REQUIREMENTS:
Gather every line that includes the word "picture", please.

(Scene modeling code data)
(begin)
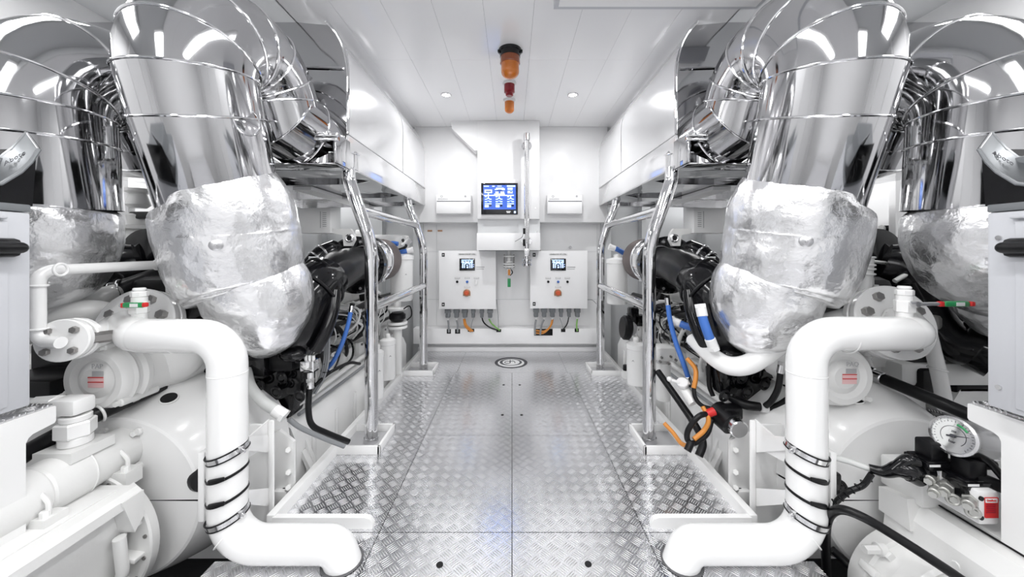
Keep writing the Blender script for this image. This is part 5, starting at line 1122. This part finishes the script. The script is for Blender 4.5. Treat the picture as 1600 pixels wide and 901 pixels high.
# black hardware of the far engine banks between and under the blankets, both sides
for s in (-1, 1):
    t = thing('outer_turbocharger', 'black turbocharger body seen under the outer blanket, %s' % ('left' if s < 0 else 'right'), 'turbocharger', (s*1.75, 1.75, .55), 'outer turbochargers')
    P_ = (lambda px, py, d: a(px, py, d)) if s < 0 else (lambda px, py, d: a(1600-px, py, d))
    MB().tube(catmull([P_(225, 420, 1.75), P_(190, 430, 1.7), P_(160, 455, 1.65), P_(120, 500, 1.6)]), [.13, .15, .14, .11], 24).build('volute', 'black', t)
    MB().lathe([(.08, 0), (.14, .02), (.15, .07), (.13, .12)], P_(222, 398, 1.85), (0, 1, 0), 30).build('housing', 'black', t)
    MB().tube(catmull([P_(240, 400, 1.9), P_(200, 410, 1.95), P_(150, 420, 2.0)]), .09, 20).build('duct', 'black_matt', t)
    if s > 0:
        MB().tube(catmull([P_(170, 440, 1.55), P_(130, 520, 1.5), P_(80, 540, 1.45), P_(40, 555, 1.4)]), [.06, .09, .10], 20).build('lower_duct', 'black', t)
        for q0, r0 in (((180, 575, 1.55), (.12, .12, .14)), ((160, 590, 1.5), (.10, .10, .10)), ((110, 585, 1.6), (.22, .2, .10)), ((205, 560, 1.6), (.10, .1, .1))): MB().box(P_(*q0), r0, .014).build('actuator_box', 'black_matt', t)
    else:
        MB().box(P_(135, 555, 1.5), (.22, .2, .16), .015).box(P_(80, 600, 1.35), (.25, .2, .10), .015).build('actuator_box', 'black_matt', t)
    t = thing('outer_engine_bed', 'white painted engine flank behind the drum, %s' % ('left' if s < 0 else 'right'), 'engine bed', (s*1.9, 1.6, -.6), 'outer engine flanks')
    MB().prism([(s*1.87, 1.5, -.58), (s*1.87, 1.5, .30), (s*1.93, 1.5, .40), (s*2.35, 1.5, .40), (s*2.35, 1.5, -.58)], (0, 1.6, 0)).build('flank', 'cast', t)
    MB().box((s*1.95, 1.6, .47), (.6, .25, .10), .02).build('ledge', 'cast', t)
    MB().box(P_(232, 520, 1.56), (.20, .04, .30), .01).build('end_plate', 'cast', t)
t = thing('vent_casting', 'white flanged casting seen between the two left exhausts', 'casting', a(218, 400, 2.2))
MB().lathe([(.05, 0), (.09, .05), (.085, .12), (.06, .15), (.095, .155), (.095, .175), (.05, .18), (.06, .24), (.04, .26)], a(218, 396, 2.2), (0, 0, 1), 28).build('body', 'cast', t)
MB().lathe([(.04, 0), (.06, .02), (.04, .09), (.07, .10), (.07, .12)], a(216, 325, 2.2), (0, 0, 1), 24).build('upper_body', 'cast', t)
MB().bb(a(200, 342, 2.15), a(240, 330, 2.15)+Vector((0, .05, 0)), .01).build('black_band', 'black', t)
MB().bb(a(200, 333, 2.3), a(244, 420, 2.3)+Vector((0, .03, 0)), .008).build('back_plate', 'cabinet', t)
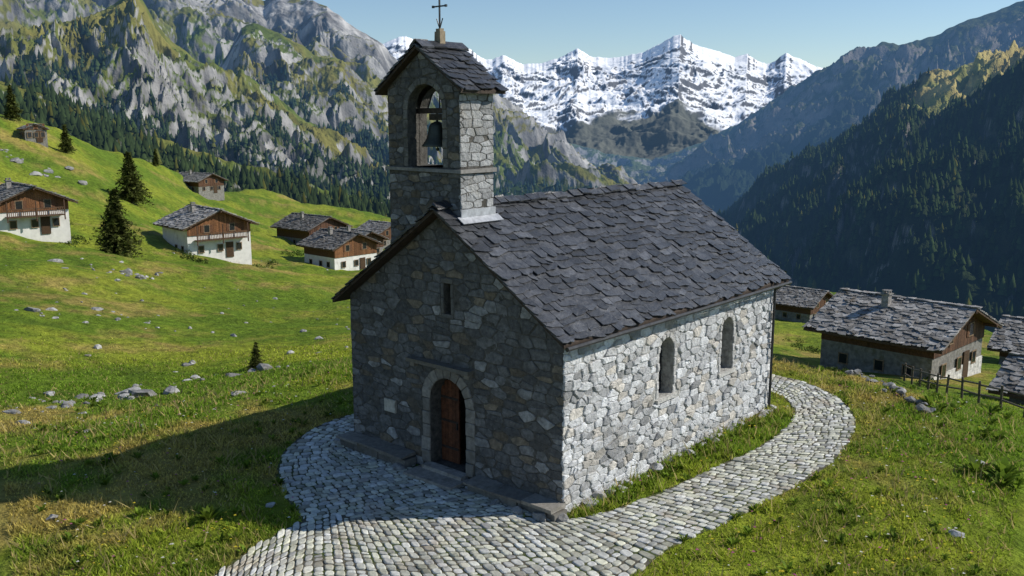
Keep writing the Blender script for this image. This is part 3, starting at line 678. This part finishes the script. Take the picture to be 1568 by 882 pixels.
for qd,z in zip(cob,cz_):
    ar=(qd[1]-qd[0])[0]*(qd[3]-qd[0])[1]-(qd[1]-qd[0])[1]*(qd[3]-qd[0])[0]
    if ar<0: qd=qd[::-1]
    c=qd.mean(0)
    if c[0]>-W-.02 and c[0]<0 and c[1]>-.05 and c[1]<Lc: continue
    P=qd+rng.uniform(-.022,.022,qd.shape)
    for k in range(2): 
        Q=np.roll(P,-1,0);P=np.stack([P*.8+Q*.2,P*.2+Q*.8],1).reshape(-1,2)
    m=len(P);sz=math.sqrt(abs(ar));g=.020
    h=.045+random.uniform(-.016,.016);tl=rng.uniform(-.09,.09,2);vs=[]
    for sc2,hh in((1-g/sz,.0),(1-(g+.012)/sz,h*.75),(1-(g+.06)/sz,h)):
        for p in c+(P-c)*sc2: vs.append((p[0],p[1],z+hh+(p-c)@tl))
    F=[(k*m+i,k*m+(i+1)%m,(k+1)*m+(i+1)%m,(k+1)*m+i) for k in range(2) for i in range(m)]+[tuple(range(2*m,3*m))]
    b=random.uniform(.36,.66);b=b*.62 if random.random()<.15 else b;wm=random.uniform(.80,1.0);mb.add(vs,F,(b,b*(.95+.05*wm),b*wm*.96))
mb.make('cobbled_path',M_cob)
# ------------------------------------------------------------------ rocks
bm=bmesh.new();bmesh.ops.create_icosphere(bm,subdivisions=2,radius=1)
ICO_V=np.array([v.co for v in bm.verts]);ICO_F=[tuple(v.index for v in f.verts) for f in bm.faces];bm.free()
def rock_into(mb,c,r,flat=.65,col=None):
    V=ICO_V.copy()
    for k in range(9):
        n_=rng.normal(size=3);n_/=np.linalg.norm(n_);d=rng.uniform(.45,.8);s=V@n_;V=V-np.outer(np.maximum(s-d,0),n_)
    V=V*rng.uniform(.9,1.1,(len(V),1))*np.array([rng.uniform(.8,1.4),rng.uniform(.7,1.1),flat*rng.uniform(.7,1.2)])
    V=(Rz(rng.uniform(0,6.28))@V.T).T*r+np.array(c)
    b=random.uniform(.2,.42) if col is None else col;mb.add(V,ICO_F,(b,b*.98,b*.94))
mb=MB()
def rocks_at(c,n,r,spread):
    for i in range(n):
        x,y=c[0]+random.gauss(0,spread),c[1]+random.gauss(0,spread);rr=r*random.choice([.3,.45,.6,.8,1.5]);rock_into(mb,(x,y,H(x,y)),rr)
rocks_at(S(10,618,38),8,.2,.8);rocks_at(S(110,608,40),12,.25,1.0);rocks_at(S(165,600,40),8,.3,.5);rocks_at(S(208,594,41),5,.5,.3);rocks_at(S(300,573,43),9,.25,1.0);rocks_at(S(345,560,43),4,.2,.6);rocks_at(S(418,558,43),5,.3,.4);rocks_at(S(30,465,66),12,.35,1.5);rocks_at(S(160,455,70),5,.3,1.5)
rocks_at(S(180,380,95),18,.5,2.2);rocks_at(S(60,230,168),12,.6,4);rocks_at(S(10,222,165),8,.7,3);rocks_at(S(240,480,66),5,.25,2);rocks_at(S(90,640,35),7,.18,1.6)
for i in range(130):
    x=random.uniform(-20,560);dd=random.uniform(26,150);p=S(x,300,dd);rock_into(mb,(p[0],p[1],H(p[0],p[1])),random.choice([.08,.12,.18,.3]))
for px,py in((1462,832),(415,790),(80,800),(1500,720)):
    p=G(px,py,-.5);rock_into(mb,(p[0],p[1],H(p[0],p[1])+.05),.16)
mb.make('scattered_rocks',M_rock)
mb=MB()
for y in np.arange(.1,Lc,.42):
    if random.random()<.75: rock_into(mb,(.12+random.uniform(0,.12),y,-.22),random.uniform(.14,.28),.7,random.uniform(.38,.55))
for x,yy,r in((-.2,-.5,.3),(.1,-.25,.28),(-.9,-.6,.22),(-1.6,-.62,.16),(-5.2,-.6,.25),(-7.9,-.3,.3)): rock_into(mb,(x,yy,-.2),r,.7,.25)
mb.make('foundation_boulders',M_rock)
mb=MB();wl=[S(1185,562,50)[:2],S(1245,576,43)[:2],S(1300,590,38)[:2],S(1370,610,34)[:2],S(1432,634,31)[:2]]
for i in range(len(wl)-1):
    a,b=wl[i],wl[i+1];L_=np.linalg.norm(b-a);nn=int(L_/.30)
    for k in range(nn):
        p=a+(b-a)*k/nn
        for lv in range(2 if random.random()<.4 else 1):
            x,y=p[0]+random.gauss(0,.2),p[1]+random.gauss(0,.2);rock_into(mb,(x,y,H(x,y)+.04+lv*.15),random.uniform(.10,.26),.55,random.uniform(.13,.32))
mb.make('dry_stone_wall',M_rock)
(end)
SOLUTION FOR THIS PROBLEM:
Keep writing the Blender script for this image. This is part 5, starting at line 1122. This part finishes the script. The script is for Blender 4.5. Treat the picture as 1600 pixels wide and 901 pixels high.
Keep writing the Blender script for this image. This is part 3, starting at line 678. This part finishes the script. Take the picture to be 1568 by 882 pixels.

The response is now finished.